Usually, there is a trickle of water you can use to wash your hands or brush your teeth, that is, if you remember to hold some in the basin or pour some into a glass. Or you can forget the toothbrush and go for the mouthwash.

Some men secretly enjoy power outages, and find in not shaving an excuse to go for that much coveted grizzled look. Power outages are tougher on women who must face the competition air-brushed, impeccable, and immaculately clean.

All day long you keep flipping switches reflectively, as if you are one of Pavlov’s dogs bar-pressing for food, but all you get for your troubles is negative reinforcement.

You hop into the pickup, slap it into 4-wheel drive, and head down to the Quick-Shot at 4:30 A.M. to beat the crowd of shivering people you know are soon going to be there draining the coffee urns.

Inside the Quick-Shot at 4:30 a.m., there is a chubby teen-ager who goes hog-hunting with her dad in Arkansas every year, and 90 year old Rose who got rich off the convenience store, plus the landmark Harley-Davidson shop her relatives run for her next door and alongside the freeway.

Rose shows me a newspaper front page photo of a head-on freeway collision which killed two local people..

“They shouldn’t have been out in it, they should’ve gone home,” she says.
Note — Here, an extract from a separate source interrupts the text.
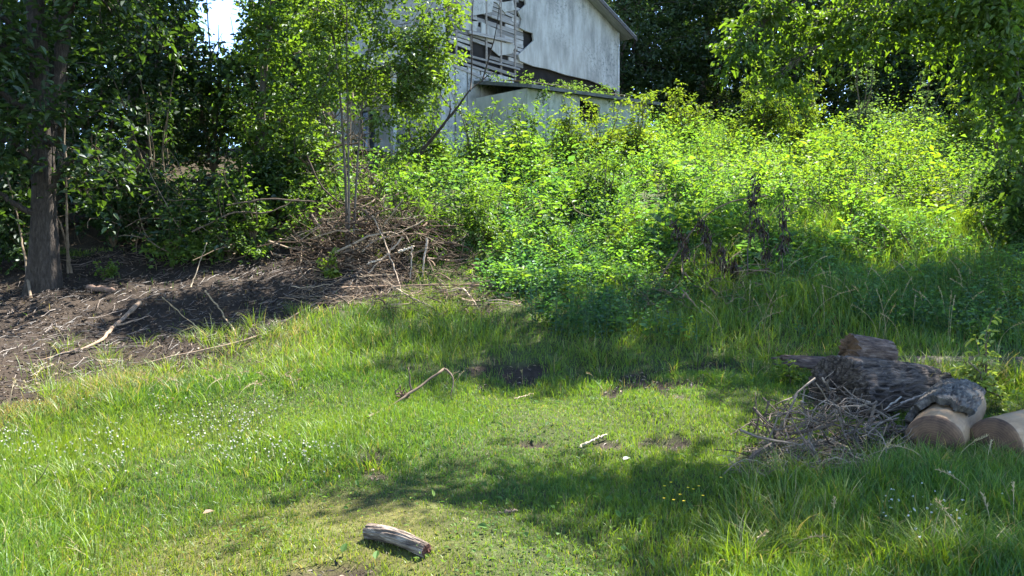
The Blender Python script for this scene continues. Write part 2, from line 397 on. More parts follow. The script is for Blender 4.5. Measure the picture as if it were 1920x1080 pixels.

As I’m draining the coffee urn, one of my wealthy neighbors comes in, trim and proper, and in high dudgeon, but still not ready to see me or anyone else at 4:30 a.m. I feel suddenly virtuous, bringing coffee to my wife. Mrs. Prim’s husband, a despotic satrap, sends her out into the cold and the snow for his coffee.

After the coffee, I pump five gallons of gas into gas into a container, enough to run our generator for ten to twelve hours. With a generator, you have heat, light, refrigeration, whatever you like and as big as you can afford.

Our generator will run the refrigerator, lights, TV, the blower on our wood stove, and a laptop computer. But it won’t run the water-heater, and it’s not connected to the water pump, so I carry upstairs the five gallon water cans I’ve stored in the basement, and pour some of that water into the toilet tanks for another flush.

It’s a grizzly business, and I’m thankful to Ben Franklin for having discovered electricity. But even as pioneering Americans struggled to harness electrical energy, the colonials who would go on to lead the American Revolution struggled daily with the kind of challenges that many of us face today.

Are we the better with our creature comforts and our reliance on others for what we used to do for ourselves? Perhaps not.